The Final Solution
From the
beginning of the war in 1939, until the summer of 1941, tens of thousands of
Jews were murdered due to the effects of the German occupation policy. Upon the
German invasion of the Soviet Union, the Nazis introduced the plan for the
systematic murder of European Jewry known as "the Final Solution of the
Jewish Problem". Beginning on June 22, 1941, death squads (Einsatzgruppen)
consisting of SS and German police, in conjunction with German army units,
began the systematic annihilation of the Jews of Eastern Poland and the Soviet
Union- at first mainly men, but later women and children too. In the southern
regions of the occupied Soviet Union tens of thousands of Jews were murdered by
Romanian army units. In the autumn of 1941, the systematic murder of Jews began
in Yugoslavia. Alongside the
death squads there were cases where local antisemites also took part in the
killing. Meanwhile, the Nazis began planning to extend their annihilation
policy to additional areas throughout Europe. The first extermination camp,
Chelmno, began operating in December 1941 where hundreds of thousands of Jews
from Western Poland (the Wartegau, which had been annexed to Germany),
were killed.
The Wannsee Conference held in Berlin in January 1942 served as a milestone in
the evolution of the Final Solution. Senior Nazi officials discussed the
implementation of the Final Solution in its Pan-European context with various
agencies coordinating actions in order to set it in motion.

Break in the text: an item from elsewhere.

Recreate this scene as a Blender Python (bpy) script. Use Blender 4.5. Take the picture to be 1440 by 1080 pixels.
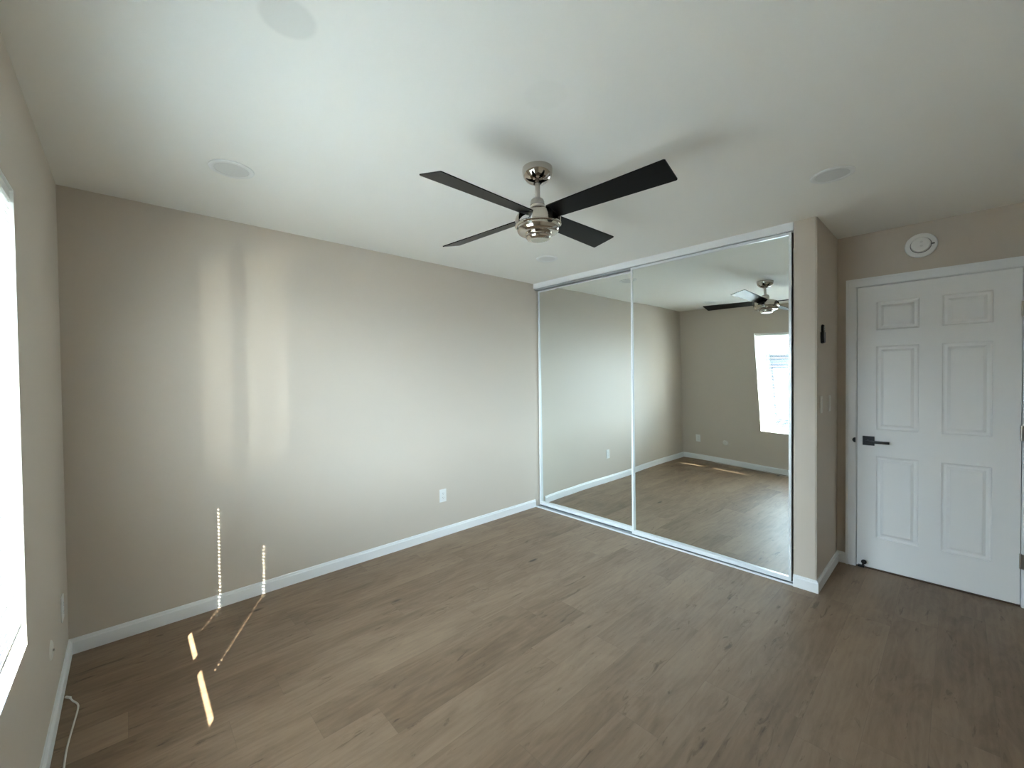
import bpy, bmesh, math, random
from mathutils import Vector, Matrix
random.seed(7)
sc = bpy.context.scene
for o in list(bpy.data.objects): bpy.data.objects.remove(o)
C = sc.collection

# ------------------------------------------------------------------ camera
# world: x along the back wall (0 = window wall), y = 0 at the back wall (room is at negative y), z up
cam_d = bpy.data.cameras.new('camera'); cam = bpy.data.objects.new('camera', cam_d); C.objects.link(cam)
FPX = 581.705
cam_d.sensor_width = 36; cam_d.lens = FPX / 1440 * 36; cam_d.clip_start = 0.02; cam_d.clip_end = 300
yaw, pitch, roll = -0.749, -0.0163, -0.0106
f = Vector((-math.sin(yaw) * math.cos(pitch), math.cos(yaw) * math.cos(pitch), math.sin(pitch)))
r = f.cross(Vector((0, 0, 1))).normalized(); u = r.cross(f)
c_, s_ = math.cos(roll), math.sin(roll)
r2 = c_ * r + s_ * u; u2 = -s_ * r + c_ * u
cam.matrix_world = Matrix(((r2.x, u2.x, -f.x, 0.2501), (r2.y, u2.y, -f.y, -3.1544), (r2.z, u2.z, -f.z, 1.4257), (0, 0, 0, 1)))
sc.camera = cam

# ------------------------------------------------------------------ light
SUN_DIR = Vector((0.468, 0.884, -0.585)).normalized()
def sun_lamp(name, d, strength, color, angle):
    l = bpy.data.lights.new(name, 'SUN'); l.energy = strength; l.color = color; l.angle = math.radians(angle)
    o = bpy.data.objects.new(name, l); C.objects.link(o)
    o.rotation_euler = d.to_track_quat('-Z', 'Y').to_euler(); o.location = (-6, -10, 8)
    return o
sun_lamp('sun', SUN_DIR, 15.0, (1.0, 0.93, 0.80), 0.32)
# added spot lamp outside, stands in for the glare that stripes the back wall
gl = bpy.data.lights.new('added_glare_spot', 'SPOT'); gl.energy = 1500; gl.color = (1.0, 0.96, 0.84)
gl.spot_size = math.radians(5.8); gl.spot_blend = 0.9; gl.shadow_soft_size = 0.03
glo = bpy.data.objects.new('added_glare_spot', gl); C.objects.link(glo)
gdir = Vector((0.482, 0.876, 0.122)).normalized()
glo.location = Vector((0, -2.15, 1.36)) - gdir * 20
glo.rotation_euler = gdir.to_track_quat('-Z', 'Y').to_euler()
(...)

Three extermination camps were built in the
"Generalgouvernement" area (occupied Poland): Belzec, Sobibor and Treblinka. It
was in these extermination camps that the vast majority of Polish Jews were
murdered during 1942 and the first months of 1943 as well as Jews of other European
nationalities. In late 1943, Jews from these regions who had survived the
previous deportations were sent to their death, primarily to the Majdanek
extermination camp.
Beginning in
1942, Jews from all over Europe were deported mainly to the Auschwitz-Birkenau
concentration and extermination camps. This complex became the primary site for
the annihilation of European Jewry after the other extermination camps were
closed. Activity at Auschwitz reached its peak in the summer of 1944, where
hundreds of thousands of Jews from the Lodz Ghetto, Slovakia, and especially
Hungary were murdered there. The last victims of the Final Solution were about
a quarter of a million Jewish camp prisoners who died on the death marches.
These marches were the mass evacuation of prisoners from Poland and the Baltic
states to Germany due to the Red Army's advance.